Tuesday, December 27, 2016

Shakespeare in Mansfield Park

Austen, Jane. Mansfield Park. Oxford: Oxford University Press, 2008.

Mansfield Park was another novel I read with an eye to Shakespeare.

A scene some way into the novel is remarkably similar to a scene quite early in Little Women. Our younger protagonists are planning to put on a play, Tom insisting that it would be fine while Edmund thinks it is a bad idea:
“By Jove! this won’t do,” cried Tom, throwing himself into a chair with a hearty laugh. “To be sure, my dear mother, your anxiety—I was unlucky there.”

“What is the matter?” asked her ladyship, in the heavy tone of one half-roused; “I was not asleep.”

“Oh dear, no, ma’am, nobody suspected you! Well, Edmund,” he continued, returning to the former subject, posture, and voice, as soon as Lady Bertram began to nod again, “but this I will maintain, that we shall be doing no harm.”

“I cannot agree with you; I am convinced that my father would totally disapprove it.”

“And I am convinced to the contrary. Nobody is fonder of the exercise of talent in young people, or promotes it more, than my father, and for anything of the acting, spouting, reciting kind, I think he has always a decided taste. I am sure he encouraged it in us as boys. How many a time have we mourned over the dead body of Julius Caesar, and to be’d and not to be’d, in this very room, for his amusement? And I am sure, my name was Norval, every evening of my life through one Christmas holidays.”

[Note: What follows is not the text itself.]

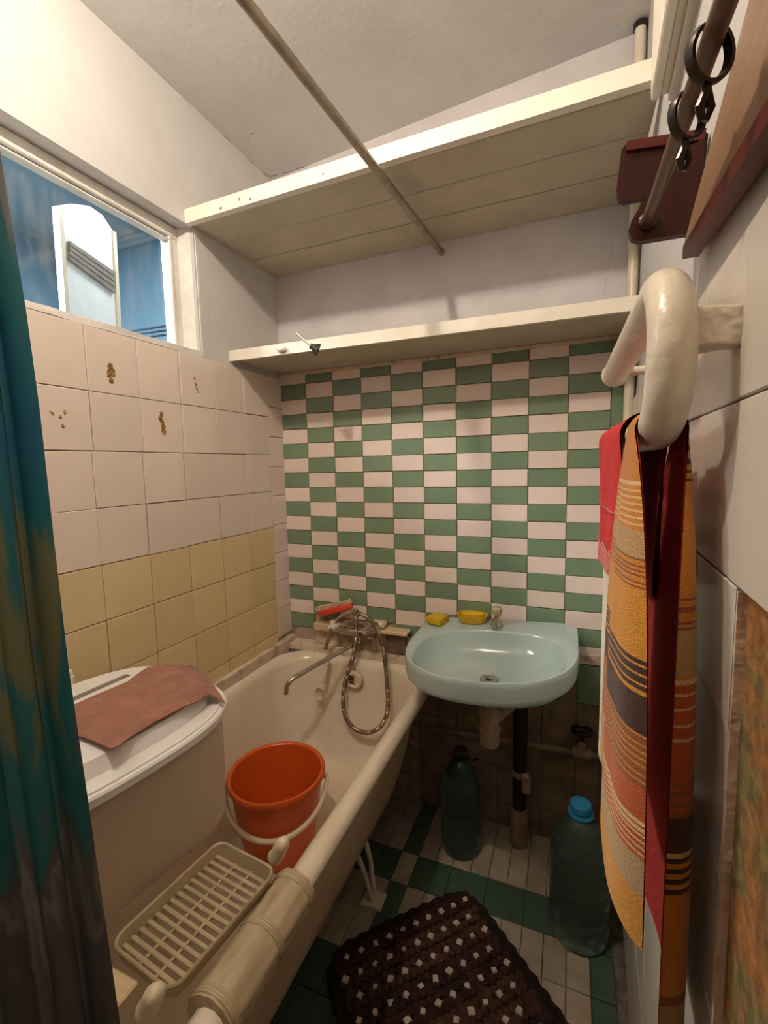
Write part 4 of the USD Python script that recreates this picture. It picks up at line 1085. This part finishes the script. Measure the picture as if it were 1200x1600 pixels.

“It was a very different thing. You must see the difference yourself. My father wished us, as schoolboys, to speak well, but he would never wish his grown-up daughters to be acting plays. His sense of decorum is strict.”
Later, Fanny, steadfast and true to the morals of the manor, unwaveringly advises against it.

The line "How many a time have we mourned over the dead body of Julius Caesar, and to be’d and not to be’d, in this very room, for his amusement?" reminds me of an exchange from Shakespeare's Julius Caesar. Cassius begins the exchange, marveling at the fame that is now theirs for all time:
                          How many ages hence
Shall this our lofty scene be acted over
In states unborn and accents yet unknown! (III.i.111-13)
Brutus responds with equal optimism:
How many times shall Caesar bleed in sport,
That now on Pompey’s basis [lies] along
No worthier than the dust!  (III.i.114-16)
They're both right, and it's a wonderfully self-reflexive moment within the play. Mansfield Park adds to the layers of metatheacricality by being one of the places where the lofty scene is acted over.

[As a side note, the line about Norval refers to John Home's Douglas, a 1756 Scottish tragedy.]

Let me give you the scene quoted above in greater context (click on the image below to enlarge it):



Shakespeare is mentioned a few times in Mansfield Park. Astonishingly, speeches from Henry VIII move Fanny very much:



In one of the last references to Shakespeare in the novel, his work forms at least one point of common ground between two otherwise dissimilar people. Could love of Shakespeare spark true love between polar opposites?